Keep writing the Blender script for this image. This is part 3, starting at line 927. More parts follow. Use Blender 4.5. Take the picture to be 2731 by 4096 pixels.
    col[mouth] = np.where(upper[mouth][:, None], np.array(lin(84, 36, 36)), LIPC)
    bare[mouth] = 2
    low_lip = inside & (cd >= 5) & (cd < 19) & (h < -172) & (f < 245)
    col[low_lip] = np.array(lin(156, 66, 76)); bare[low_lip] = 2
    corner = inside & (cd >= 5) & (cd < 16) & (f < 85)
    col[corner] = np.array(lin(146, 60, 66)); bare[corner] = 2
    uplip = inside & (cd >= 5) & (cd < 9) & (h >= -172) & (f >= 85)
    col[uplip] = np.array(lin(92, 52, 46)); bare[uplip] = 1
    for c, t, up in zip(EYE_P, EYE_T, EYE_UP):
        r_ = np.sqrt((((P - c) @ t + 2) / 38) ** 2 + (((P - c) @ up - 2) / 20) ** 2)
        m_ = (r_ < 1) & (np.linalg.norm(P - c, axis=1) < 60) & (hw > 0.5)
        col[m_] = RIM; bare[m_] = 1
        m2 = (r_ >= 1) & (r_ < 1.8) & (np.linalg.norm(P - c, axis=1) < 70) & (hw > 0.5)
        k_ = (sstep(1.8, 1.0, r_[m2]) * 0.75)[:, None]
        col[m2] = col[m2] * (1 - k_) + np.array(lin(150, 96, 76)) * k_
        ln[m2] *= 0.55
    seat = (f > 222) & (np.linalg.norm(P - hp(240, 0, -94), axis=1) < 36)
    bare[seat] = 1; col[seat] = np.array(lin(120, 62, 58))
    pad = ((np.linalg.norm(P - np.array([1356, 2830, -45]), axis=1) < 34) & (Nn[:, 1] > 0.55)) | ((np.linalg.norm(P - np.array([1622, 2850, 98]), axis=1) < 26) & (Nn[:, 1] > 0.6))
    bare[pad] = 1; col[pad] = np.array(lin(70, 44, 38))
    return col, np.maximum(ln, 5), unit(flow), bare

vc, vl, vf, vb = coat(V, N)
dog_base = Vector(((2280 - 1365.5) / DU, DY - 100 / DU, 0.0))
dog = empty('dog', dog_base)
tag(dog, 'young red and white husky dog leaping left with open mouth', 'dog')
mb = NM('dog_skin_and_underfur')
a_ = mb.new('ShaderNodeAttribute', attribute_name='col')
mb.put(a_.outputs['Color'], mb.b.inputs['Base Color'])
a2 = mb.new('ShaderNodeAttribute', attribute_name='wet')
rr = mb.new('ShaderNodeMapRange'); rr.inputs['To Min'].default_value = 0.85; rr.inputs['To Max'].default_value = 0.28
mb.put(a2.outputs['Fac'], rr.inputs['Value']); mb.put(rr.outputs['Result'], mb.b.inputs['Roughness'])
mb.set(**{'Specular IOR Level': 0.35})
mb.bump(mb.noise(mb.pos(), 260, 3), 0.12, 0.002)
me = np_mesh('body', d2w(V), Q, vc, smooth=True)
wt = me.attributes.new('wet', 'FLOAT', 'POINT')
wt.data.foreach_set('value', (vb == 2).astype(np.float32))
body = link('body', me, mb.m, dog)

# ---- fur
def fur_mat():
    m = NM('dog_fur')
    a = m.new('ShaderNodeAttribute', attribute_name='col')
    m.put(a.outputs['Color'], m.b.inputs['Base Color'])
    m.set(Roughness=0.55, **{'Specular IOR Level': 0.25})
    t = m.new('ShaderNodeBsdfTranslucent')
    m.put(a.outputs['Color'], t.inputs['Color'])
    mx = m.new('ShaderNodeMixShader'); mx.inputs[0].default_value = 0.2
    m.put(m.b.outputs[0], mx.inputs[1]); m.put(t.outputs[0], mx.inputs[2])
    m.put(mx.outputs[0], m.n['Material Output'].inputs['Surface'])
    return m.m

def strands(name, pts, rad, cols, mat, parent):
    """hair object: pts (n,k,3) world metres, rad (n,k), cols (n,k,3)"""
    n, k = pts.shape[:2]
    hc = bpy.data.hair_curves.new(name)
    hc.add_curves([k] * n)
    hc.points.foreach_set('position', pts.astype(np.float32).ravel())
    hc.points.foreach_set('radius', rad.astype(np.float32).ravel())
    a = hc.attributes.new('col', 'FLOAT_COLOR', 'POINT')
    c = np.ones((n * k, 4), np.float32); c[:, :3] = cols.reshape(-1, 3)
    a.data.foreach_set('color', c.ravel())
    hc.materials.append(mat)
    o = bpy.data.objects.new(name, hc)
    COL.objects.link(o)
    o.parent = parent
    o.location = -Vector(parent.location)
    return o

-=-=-

- _INSTRUCTION_:
Give back the listing exactly, please, from its first line to the line containing "return col, np.maximum(ln, 5), unit(flow), bare", inclusive, and nothing past that line.

- _RESULT OF THE EXERCISE_:
Keep writing the Blender script for this image. This is part 3, starting at line 927. More parts follow. Use Blender 4.5. Take the picture to be 2731 by 4096 pixels.
    col[mouth] = np.where(upper[mouth][:, None], np.array(lin(84, 36, 36)), LIPC)
    bare[mouth] = 2
    low_lip = inside & (cd >= 5) & (cd < 19) & (h < -172) & (f < 245)
    col[low_lip] = np.array(lin(156, 66, 76)); bare[low_lip] = 2
    corner = inside & (cd >= 5) & (cd < 16) & (f < 85)
    col[corner] = np.array(lin(146, 60, 66)); bare[corner] = 2
    uplip = inside & (cd >= 5) & (cd < 9) & (h >= -172) & (f >= 85)
    col[uplip] = np.array(lin(92, 52, 46)); bare[uplip] = 1
    for c, t, up in zip(EYE_P, EYE_T, EYE_UP):
        r_ = np.sqrt((((P - c) @ t + 2) / 38) ** 2 + (((P - c) @ up - 2) / 20) ** 2)
        m_ = (r_ < 1) & (np.linalg.norm(P - c, axis=1) < 60) & (hw > 0.5)
        col[m_] = RIM; bare[m_] = 1
        m2 = (r_ >= 1) & (r_ < 1.8) & (np.linalg.norm(P - c, axis=1) < 70) & (hw > 0.5)
        k_ = (sstep(1.8, 1.0, r_[m2]) * 0.75)[:, None]
        col[m2] = col[m2] * (1 - k_) + np.array(lin(150, 96, 76)) * k_
        ln[m2] *= 0.55
    seat = (f > 222) & (np.linalg.norm(P - hp(240, 0, -94), axis=1) < 36)
    bare[seat] = 1; col[seat] = np.array(lin(120, 62, 58))
    pad = ((np.linalg.norm(P - np.array([1356, 2830, -45]), axis=1) < 34) & (Nn[:, 1] > 0.55)) | ((np.linalg.norm(P - np.array([1622, 2850, 98]), axis=1) < 26) & (Nn[:, 1] > 0.6))
    bare[pad] = 1; col[pad] = np.array(lin(70, 44, 38))
    return col, np.maximum(ln, 5), unit(flow), bare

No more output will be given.